Спустя сто лет русские кавалерийские начальники не просто не решаются атаковать противника, чтобы оказать помощь своей пехоте, но вообще остаются вне сражения, в котором русские понесут потери в 17 тыс. чел. Это при том, что 4 кавалерийские дивизии в бою у Каушена потеряли не более 500 чел. Таким образом, уже в первом же сражении русские кавалеристы убедились, что даже не перволинейные германские пехотные части будут являться серьезным противником и при превосходстве русских в числе и маневре. Б.М. Шапошников, сравнивая действия русской кавалерии на Северо-Западном и Юго-Западном фронтах, пишет: «Удар русской конницы по чувствительному месту австрийских армий или энергично веденное преследование давали всегда богатые результаты в трофеях среди сравнительно быстро поддающейся разложению австрийской пехоты, к тому же зачастую оставляемой без поддержки артиллерией, уходившей всегда заблаговременно в тыл. Но, даже вынужденная к отступлению, немецкая пехота никогда не приходила в расстройство, не давая здесь русской коннице пожать плоды победы»[73].

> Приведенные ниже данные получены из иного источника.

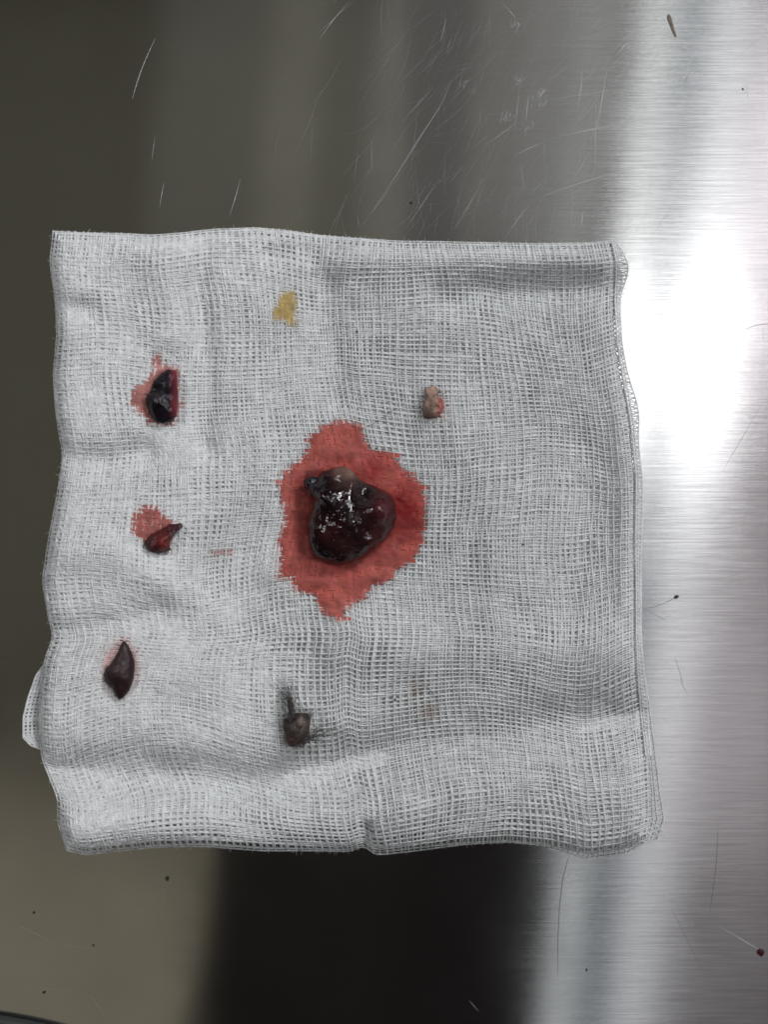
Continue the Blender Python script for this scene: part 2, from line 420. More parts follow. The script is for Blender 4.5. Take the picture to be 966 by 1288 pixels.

Вдобавок ко всему, конница Хана не сумела переправиться через Инстер вслед за отступившими немцами. Такой маневр (переправа через Инстер) давал русским кавалеристам возможность выйти в тыл главной германской группировки, к этому времени уже разворачивавшейся против 1-й русской армии. Таким образом, германская 2-я ландверная бригада, противостоявшая коннице Хана Нахичеванского, сумела не только надежно прикрыть правый фланг и тыл своей армии, но и притянуть к себе всю массу русской кавалерии. Этим немцы не дали русской коннице возможности участвовать в сражении главных сил, состоявшемся на следующий день. И более того – вечером кавалеристы немного отошли назад и открыли противнику дорогу для охвата правого фланга 1-й русской армии.